The federal Highway Trust Fund, after years of being raided by Congress to pay for wasteful transportation and extravagant infrastructure projects, faces a $160 billion shortfall over the next decade, which has some lawmakers from both sides of the aisle openly floating a bailout in the form of a gas tax hike.

The shortfall isn't a problem created solely by wasteful spending, though it's certainly a big part of the issue, as the trust fund has doled out billions for lawmakers' pet highway and mass transit projects. A couple of other drivers that are exacerbating the problem, however, are the fact that Americans are driving less overall and the rise of fuel-efficient vehicles. Because raising the gas tax is politically unpopular, Congress routinely transfers money from the general fund to cover annual shortfalls.

Sens. Bob Corker (R-TN) and Chris Murphy (D-CT) have been the main figures behind the push to raise the gas tax. Last year, the lawmakers proposed a 12-cent gas tax hike, phased in over two years, also indexing it to the Consumer Price Index. The plan, according to The Hill, would've raised tax $164 billion over the next ten years. The proposal also called for "tax relief" through the renewing so-called "tax extenders" -- many of which are tax credits, and, therefore, considered to be spending in real terms -- or another unspecified plan.

Corker and Murphy have rehashed the idea in the opening days of the 114th Congress, receiving a warm reception from other lawmakers, including Sens. John Thune (R-SD) and Jim Inhofe (R-OK), both chairman of powerful committees. To his credit, Speaker John Boehner (R-OH) is cool gas tax hike, though he left himself some wiggle room. But tax-hiking Senate Republicans can rest comfortably knowing that House Minority Leader Nancy Pelosi (D-CA) is totally on their side.

The Washington Examiner's editorial board took a shot at Republicans considering the idea, noting that raising the gas tax wasn't part of the mandate that voters handed them in November. "To raise the federal gas tax now is to keep control in Washington," the weekly paper said, "the same town so many Republicans campaigned against and called dysfunctional in the election just past. It would send a terrible signal about the party's sincerity, and about its new majority."
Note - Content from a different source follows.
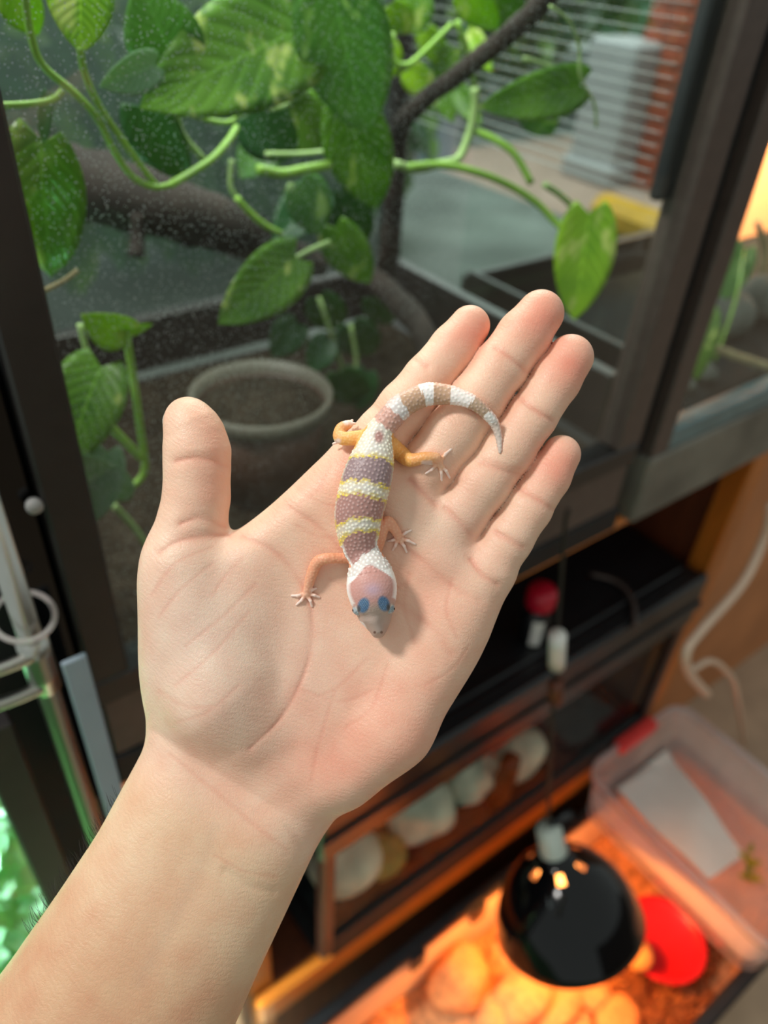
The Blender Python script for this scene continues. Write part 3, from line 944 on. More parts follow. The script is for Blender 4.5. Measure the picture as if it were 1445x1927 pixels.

Though it receives the most attention in the media, the Corker-Murphy plan isn't the only one out there. In November 2013, Sen. Mike Lee (R-UT) and Tom Graves (R-GA) introduced the Transportation Empowerment Act, a measure, supported by FreedomWorks, that would significantly reduce the gas tax and cut out the bureaucratic federal middleman.

This measure would allow states and local governments -- which receive approximately 25 percent of their highway and mass transit project funding from the federal government, according to the Congressional Budget Office -- to prioritize projects based on their needs, without any strings attached.

Though it hasn't yet been reintroduced in this week-old Congress, the Transportation Empowerment Act is exactly the sort of reform-minded approach around which Republicans should rally. A gas tax hike further perceptions that Republicans don't govern by the rhetoric on which they run, it's bad policy because it wouldn't address the fundamental problems with the Highway Trust Fund and reward the very bureaucracy and mismanagement that are a big part of the problem.